E’ stata una buona palestra di vita, per me, che ho imparato a difendermi da sola e a non avere paura a esprimermi e anche a non coltivare il rancore. Credo che ancora oggi quei litigi consumati al riparo di orecchie e occhi adulti mi siano di aiuto nelle difficoltà e mi ritengo fortunata per essere cresciuta così, senza troppa protezione, imparando a rischiare e a gestire anche la condizione di una contro tutti, se capita.

Piccinina: dato dai compagni di prima media. Ero un anno avanti e in più nata a fine luglio, perciò ero più bassa degli altri. Non sono stata mandata un anno avanti per scelta spontanea dei miei, ma semplicemente perché si sono accorti che sapevo già leggere, avendo imparato da sola, e hanno temuto che mi sarei annoiata in prima e avrei creato problemi. Tanto più che sarei dovuta andare in classe con mia madre dato che al mio piccolo paese c’erano solo cinque maestre.
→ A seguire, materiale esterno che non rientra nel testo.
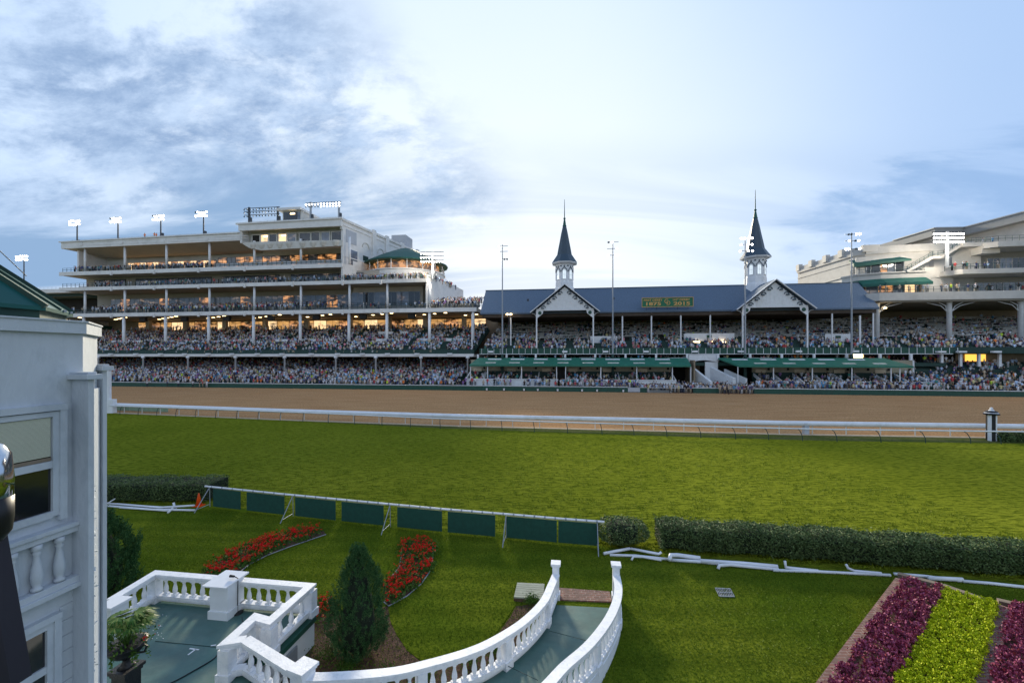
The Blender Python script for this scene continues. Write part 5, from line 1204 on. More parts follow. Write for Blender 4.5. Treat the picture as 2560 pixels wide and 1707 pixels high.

Invece, così, andando direttamente in seconda dopo un piccolo esame, ho avuto un’altra maestra e il diritto, come tutti i bambini, a vivere una situazione non direttamente controllata dai genitori.

Jiang Qing o Chang Ching che per chi non lo sapesse era l’ultima moglie di Mao. Il soprannome è stato utilizzato per un certo tempo in ambito politico, quando ero studentessa, in riferimento alla mia abitudine giovanile di dire sempre quello che pensavo, a singoli e a gruppi, anche in situazioni ostili e anche quando non sarebbe stato opportuno.

Eccola in versione occidentalizzata, con la pelle rosa,
come usava nei dipinti allora
C’era anche un doppio significato perché spesso mi muovevo con tre amici fissi e quindi formavamo una specie di “banda dei quattro”, come quella cui apparteneva Jiang Oing (pronunciata, più o meno, Ciang Cing che non so neanche se è corretta). Non è durato tantissimo, anche per la brutta fine del personaggio.

Eccola con Mao

Mafalda: sono stata chiamata così per tutto il tempo dell’università e ancora dopo, per qualche anno. L’origine era il personaggio di Quino, al quale somigliavo molto per  il carattere e il tipo di battute tra l’impertinente  e l’idealista, ma anche per i capelli ribelli che quasi sempre tagliavo da sola combinando dei disastri.



E’ un soprannome che mi è stato caro, usato dagli amici dell’epoca e c’è stato anche chi ha creduto che fosse il mio nome vero! 



I nomi hanno un potere. Gli altri ci chiamano e definiscono e sta a noi decidere se rispondere o no e quali nomi amare tra tutti quanti. Nel mio elenco i più cari sono, in ordine di apparizione, il primo e l’ultimo: Tortellina e Mafalda.